Resumindo, nada faltaria à felicidade do nosso herói, nem mesmo uma sensibilidade ardente da mulher que acabara de arrebatar, caso tivesse sabido gozá-la.

E após o ocorrido, pergunta-se desolado: “Nada daquilo que me obriguei faltou? Fiz bem meu papel? E qual papel?”.

Julien Sorel e a Senhora de Rênal. Intensidade, eloqüencia e… falsidade.

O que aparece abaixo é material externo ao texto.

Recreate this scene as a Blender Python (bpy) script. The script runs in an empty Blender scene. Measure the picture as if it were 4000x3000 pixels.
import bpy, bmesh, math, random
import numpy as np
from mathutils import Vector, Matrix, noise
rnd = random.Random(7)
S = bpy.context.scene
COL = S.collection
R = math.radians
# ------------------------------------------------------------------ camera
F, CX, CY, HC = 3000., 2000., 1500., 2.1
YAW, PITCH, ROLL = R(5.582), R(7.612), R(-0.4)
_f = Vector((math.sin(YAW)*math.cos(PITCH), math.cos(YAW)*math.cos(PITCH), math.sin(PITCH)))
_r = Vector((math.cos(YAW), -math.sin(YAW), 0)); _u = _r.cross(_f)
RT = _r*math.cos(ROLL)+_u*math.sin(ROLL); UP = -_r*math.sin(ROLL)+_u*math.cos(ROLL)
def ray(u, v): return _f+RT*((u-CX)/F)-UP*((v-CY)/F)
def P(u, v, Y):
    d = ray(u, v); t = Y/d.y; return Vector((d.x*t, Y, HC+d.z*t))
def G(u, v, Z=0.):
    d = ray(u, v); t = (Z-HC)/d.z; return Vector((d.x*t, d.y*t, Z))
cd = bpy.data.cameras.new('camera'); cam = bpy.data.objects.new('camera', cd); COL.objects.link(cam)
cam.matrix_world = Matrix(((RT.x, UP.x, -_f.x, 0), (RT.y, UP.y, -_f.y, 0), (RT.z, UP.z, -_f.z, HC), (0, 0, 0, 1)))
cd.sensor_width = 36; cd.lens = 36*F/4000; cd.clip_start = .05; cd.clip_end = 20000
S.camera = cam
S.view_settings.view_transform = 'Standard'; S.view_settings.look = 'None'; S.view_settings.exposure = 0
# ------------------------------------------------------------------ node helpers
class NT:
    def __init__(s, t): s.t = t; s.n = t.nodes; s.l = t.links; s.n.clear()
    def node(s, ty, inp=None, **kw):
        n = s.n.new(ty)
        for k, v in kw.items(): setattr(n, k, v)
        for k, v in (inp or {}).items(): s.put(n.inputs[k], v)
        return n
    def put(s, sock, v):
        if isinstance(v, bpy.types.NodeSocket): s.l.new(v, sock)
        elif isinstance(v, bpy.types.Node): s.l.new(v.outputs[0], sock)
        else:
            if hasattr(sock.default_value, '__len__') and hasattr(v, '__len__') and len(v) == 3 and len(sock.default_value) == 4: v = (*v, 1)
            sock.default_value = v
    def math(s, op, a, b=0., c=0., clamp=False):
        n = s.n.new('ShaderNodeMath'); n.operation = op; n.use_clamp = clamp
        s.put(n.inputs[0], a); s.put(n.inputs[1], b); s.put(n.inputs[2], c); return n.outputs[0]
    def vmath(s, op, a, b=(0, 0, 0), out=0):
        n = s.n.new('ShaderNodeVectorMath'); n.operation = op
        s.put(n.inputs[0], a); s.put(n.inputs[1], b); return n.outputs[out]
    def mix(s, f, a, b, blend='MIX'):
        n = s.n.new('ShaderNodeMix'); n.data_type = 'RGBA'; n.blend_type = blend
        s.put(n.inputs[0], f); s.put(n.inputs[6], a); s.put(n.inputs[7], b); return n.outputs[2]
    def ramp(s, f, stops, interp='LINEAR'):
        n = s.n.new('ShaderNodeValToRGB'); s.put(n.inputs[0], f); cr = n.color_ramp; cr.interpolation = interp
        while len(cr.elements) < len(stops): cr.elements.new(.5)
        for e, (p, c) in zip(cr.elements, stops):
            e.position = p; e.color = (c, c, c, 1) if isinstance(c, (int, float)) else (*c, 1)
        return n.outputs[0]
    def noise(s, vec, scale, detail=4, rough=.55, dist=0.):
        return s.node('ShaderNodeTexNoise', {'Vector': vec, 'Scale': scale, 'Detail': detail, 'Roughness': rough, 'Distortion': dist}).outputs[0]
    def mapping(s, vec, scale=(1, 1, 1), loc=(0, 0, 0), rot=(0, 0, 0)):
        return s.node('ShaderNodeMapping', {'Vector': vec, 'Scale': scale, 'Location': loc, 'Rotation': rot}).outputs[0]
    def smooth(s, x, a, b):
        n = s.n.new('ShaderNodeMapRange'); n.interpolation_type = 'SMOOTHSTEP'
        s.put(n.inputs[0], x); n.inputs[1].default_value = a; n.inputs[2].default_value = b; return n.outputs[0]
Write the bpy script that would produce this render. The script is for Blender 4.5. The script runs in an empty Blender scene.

Então, cavalheiros, qual seria a resposta mais completa da vocação do homem? Bom, no alto da minha petulância sobre um tema tão profundo, me arriscaria dizer que a vocação do homem é ser viril -esto vir ; é estar em constante esforço, em constante luta e aperfeiçoamento, para sair como um guerreiro, vencer, conquistar o mundo e, por fim, poder voltar para casa, triunfante, sabendo que uma mulher e um filho os esperam. É vencer o mundo e ter o coração vencido pelo seu lar. É olhar para as enormes pastagens e mundos a conquistar e saber que deixará um legado, um pedaço seu nessa terra. E lutar por isso.
O que separa os homens dos meninos é essa consciência de vocação. Os homens sabem de sua missão como varões; os meninos preferem a superficialidade, a facilidade e a falsidade travestida do que chamam hoje de “paixão”. Os homens preferem o desafio de sua missão, pois sabem que no fim dela, há a glória. Depois disso, nada é mentiroso nem perfeito, mas natural. Tudo vem como conseqüencia: a honra, a força, a coragem, o romantismo, a sensibilidade masculina, a prudência, a lealdade etc. A essência do homem é o esto vir, sua coluna vertebral. Ela que vai dar suporte para que brote o homem em você. Se a mulher vocacionada tem a imaginação por seu varonil nas alturas, o homem vocacionado tem o entusiasmo por sua donzela igualmente nas alturas, fazendo assim uma completude, transformando naturalmente esses sentimentos em um encantamento e depois em um enamoramento dos dois, tão bem representado na literatura por J.R.R. Tolkien com as histórias dos casais mais perfeitos da Terra-média: Aragorn com a sua Arwen e Beren com a sua Lúthien. E numa historinha como essa, constatamos que a casinha encontra a sua pedra. E ficamos felizes.



Notas:

[1] “Certa” razão porque, como vivemos numa época moderna e com o advento do feminismo, a noção natural do interesse feminino pelos homens foi, em muitas mulheres, eclipsado por essa ideologia. O que acaba dificultando muito a vida de ambos, já que muitos desejos das mulheres atuais estão sendo pervertidos pelo feminismo.
[2]No bom e velho aristotelismo, acidente seria aquilo que não é necessário em um ser, que não afeta em sua substância, e que essa, por sua vez, é a essência ou substrato da matéria. Daí vem aquela expressão “aquilo foi só um acidente”.
[3]Personagem principal do magnum opus de Stendhal, Le Rouge et le Noir. Sorel é um jovem plebeu ambicioso e aspirante a ser um novo Napoleão, que para subir à nobreza de uma França pós-napoleônica, mente e engana muitas pessoas para chegar ao seu objetivo.